Ora Scajola annuncia la sua iscrizione al Partito radicale transazionale: dice di volerlo fare per aiutare il movimento in difficoltà e per condividerne le battaglie per la giustizia.

Nei suoi confronti restano aperti due procedimenti penali. Nel primo è accusato di avere partecipato alla "inosservanza della pena" per un ex deputato di Forza Italia, Amedeo Matacena, condannato per fatti di mafia; nel secondo di avere usufruito di prezzi di favore per i lavori di ristrutturazione della villa di Imperia, come fosse un finanziamento illecito.
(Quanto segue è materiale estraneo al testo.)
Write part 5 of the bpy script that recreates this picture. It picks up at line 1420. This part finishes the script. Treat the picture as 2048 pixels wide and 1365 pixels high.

Si vedrà. Scajola ora chiede velocità per questi due processi, vuole che gli sia restituita la sua onorabilità, troppo a lungo sospesa. Ha perfettamente ragione. Anche perché nei suoi confronti la gogna mediatico-giudiziaria è stata vergognosa e devastante: ogni volta che le accuse contro di lui evaporavano, quasi contemporaneamente ne partivano altre, da un'altra direzione. Oggi l'ex ministro ha il diritto a tempi processuali corretti: sarebbe almeno un improprio, paradossale risarcimento per le 11 ingiuste accuse che fin qui ha dovuto subire.